"Safety Zones" ban gang members from meeting or even speaking to each other inside a defined geographic area.
A controversial law enforcement technique called a gang injunction "safety zone" has been getting the attention of law enforcement in at least eight states. Essentially, it lists people police say are gang members and bans them from meeting or even speaking to each other inside a defined geographic area.
Police in Wyandanch, N.Y., are trying to convince a judge that curtailing rights normally protected under the Constitution can make their community safer.
Law enforcement officials need two key things for a gang injunction safety zone: a place troubled by gangs, and a list of gang members. In a small corner of Wyandanch, a far-flung suburb of New York City, Suffolk County Executive Steve Levy is pushing to create a safety zone.
Levy sees it as an experimental tool police can use to prevent gang violence. He is sympathetic to critics who say the zones violate people's freedom of speech and right to assemble. But he says police should be able to constrain people with criminal pasts.
"Things change when you're convicted and there are conditions placed upon your future, and that's exactly what's happening in this case," Levy says. "The great thing about this process is it gives the opportunity for due process."
Youth counselor Heath Broughton he worries police are targeting a very narrow group of people. Lots of idle youths walk the streets, along with more hookers and more people drinking in public.
The proposed safety zone is about 2 square miles with lots of liquor stores, several gas stations also operating as head shops, and what used to be working-class homes. According to the census, half the homeowners have left and subdivided their homes to renters.
The New York Civil Liberties Union is challenging Levy in court, even though these safety zones have largely been ruled legal. One journal cites 122 known attempts to create them in recent years; only three were denied. Columbia University Law School professor Jeffery Fagan specializes in policing strategies. He says there's no definitive evidence that they reduce crime, but prosecutors love the injunctions because they make it easier to target gangs.

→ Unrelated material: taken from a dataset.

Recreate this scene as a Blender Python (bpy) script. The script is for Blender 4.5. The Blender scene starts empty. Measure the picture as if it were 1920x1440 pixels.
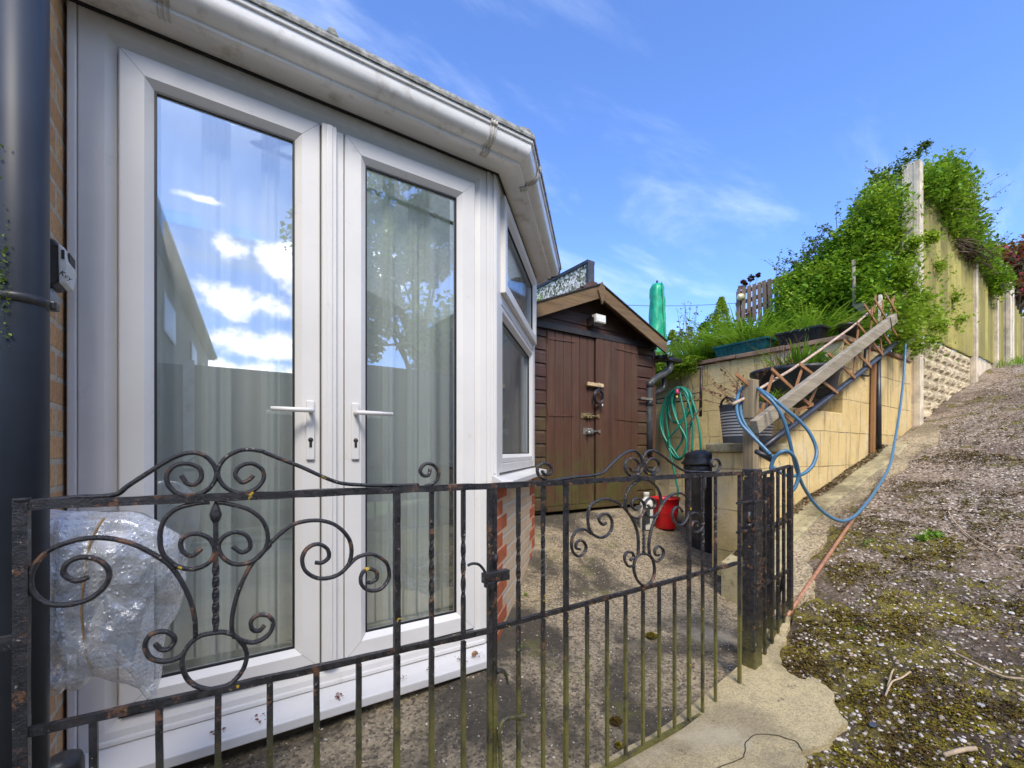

"In a civil injunction, the evidence that prosecutors have to put forward is of a much lower standard," Fagan says.
In civil court, all it takes to label someone a gang member is a "preponderance of evidence," unlike criminal court, where proof beyond a reasonable doubt is required. But once the injunction is in place, violating it is criminal. It's only a misdemeanor, but in some states it can be one of three strikes leading to life in prison.
"Basically what you have is enforcement at a heightened level — at a lower level of suspicion — in predominantly minority neighborhoods," Fagan says.